Escolas capazes de relacionar-se autonomamente com o mundo do trabalho, o Estado e a própria sociedade, funcionando de forma democrática e ao mesmo tempo eficiente ainda é um ideal a ser perseguido, e enquanto discutimos se a finalidade desta é a transmissão cultural ou a transformação social, não realizamos bem qualquer uma delas, detendo-nos em discussões intermináveis e improfícuas sobre ideologias já superadas pela realidade.

Enquanto persistirmos na dificuldade de compreensão dos efeitos de nossas atitudes atuais nos processos de subsistência das novas gerações, teremos mais discursos politicamente corretos que efetividade; passar do enfoque individual para o social, alterar nossa política de curto prazo para uma política de sustentabilidade de longo prazo exige uma pedagogia permanente e internacionalizada, já que não somos uma ilha.
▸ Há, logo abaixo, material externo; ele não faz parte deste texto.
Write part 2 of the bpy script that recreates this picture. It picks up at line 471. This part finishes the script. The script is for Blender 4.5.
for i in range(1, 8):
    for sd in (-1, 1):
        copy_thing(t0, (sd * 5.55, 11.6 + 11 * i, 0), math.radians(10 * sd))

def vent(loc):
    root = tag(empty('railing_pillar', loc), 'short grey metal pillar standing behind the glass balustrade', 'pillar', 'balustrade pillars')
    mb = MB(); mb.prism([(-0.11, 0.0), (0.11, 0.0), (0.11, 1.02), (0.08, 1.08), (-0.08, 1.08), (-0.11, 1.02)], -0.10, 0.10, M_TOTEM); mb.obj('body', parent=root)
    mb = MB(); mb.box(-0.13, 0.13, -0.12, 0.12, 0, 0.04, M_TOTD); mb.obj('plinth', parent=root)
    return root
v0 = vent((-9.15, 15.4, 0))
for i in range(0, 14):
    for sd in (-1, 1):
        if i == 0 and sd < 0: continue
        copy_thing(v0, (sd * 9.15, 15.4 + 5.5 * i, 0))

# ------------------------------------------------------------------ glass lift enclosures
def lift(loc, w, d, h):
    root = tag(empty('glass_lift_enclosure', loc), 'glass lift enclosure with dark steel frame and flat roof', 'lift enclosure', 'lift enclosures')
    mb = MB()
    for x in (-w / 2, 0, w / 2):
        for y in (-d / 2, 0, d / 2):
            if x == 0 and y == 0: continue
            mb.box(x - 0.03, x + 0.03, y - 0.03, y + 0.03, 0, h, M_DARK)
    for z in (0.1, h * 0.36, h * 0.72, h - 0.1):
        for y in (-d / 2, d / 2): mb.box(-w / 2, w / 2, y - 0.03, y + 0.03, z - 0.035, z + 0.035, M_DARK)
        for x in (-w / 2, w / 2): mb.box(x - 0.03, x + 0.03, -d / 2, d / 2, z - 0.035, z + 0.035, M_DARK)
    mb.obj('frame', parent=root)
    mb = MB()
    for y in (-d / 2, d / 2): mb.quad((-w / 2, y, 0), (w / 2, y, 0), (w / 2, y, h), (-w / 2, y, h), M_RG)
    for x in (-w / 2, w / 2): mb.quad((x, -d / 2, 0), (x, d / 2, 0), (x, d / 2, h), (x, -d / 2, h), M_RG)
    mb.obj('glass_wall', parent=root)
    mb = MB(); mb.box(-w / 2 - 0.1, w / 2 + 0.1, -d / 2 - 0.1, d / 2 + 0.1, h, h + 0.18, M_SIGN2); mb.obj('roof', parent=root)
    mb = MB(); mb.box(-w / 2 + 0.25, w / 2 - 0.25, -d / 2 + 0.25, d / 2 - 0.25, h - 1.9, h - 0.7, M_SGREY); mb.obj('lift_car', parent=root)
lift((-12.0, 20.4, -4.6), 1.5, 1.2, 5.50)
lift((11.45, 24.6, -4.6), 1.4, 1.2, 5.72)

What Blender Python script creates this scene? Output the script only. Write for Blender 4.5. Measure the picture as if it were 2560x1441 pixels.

E nenhum país poderá evoluir e atender às demandas de bem estar de seus cidadãos se os demais estiverem famintos e sem condições de proverem aos seus. O terrorismo está ativo como nunca, e os problemas migratórios demonstram claramente o quanto a solução deve ser conjunta, sob pena de tragédias e horrores para todos.

Albert Einstein, indagado sobre como seria a terceira guerra mundial declarou não saber, mas ter certeza de que a quarta seria travada a flechas e tacapes entre os poucos sobreviventes da anterior; e aparentemente nem precisaremos dela, nosso egoísmo e consumo desenfreado poderão ser suficientes para destruir a humanidade.

A solução, portanto, embora complexa, deve ser holística, na lógica do vivente – princípio unificador do conhecimento em torno do ser humano – que valoriza o cotidiano, a singularidade, o entorno e suas decisões. O futuro chega, queiramos ou não, estejamos preparados ou não, melhorar nossa capacidade de educar para a sustentabilidade é essencial.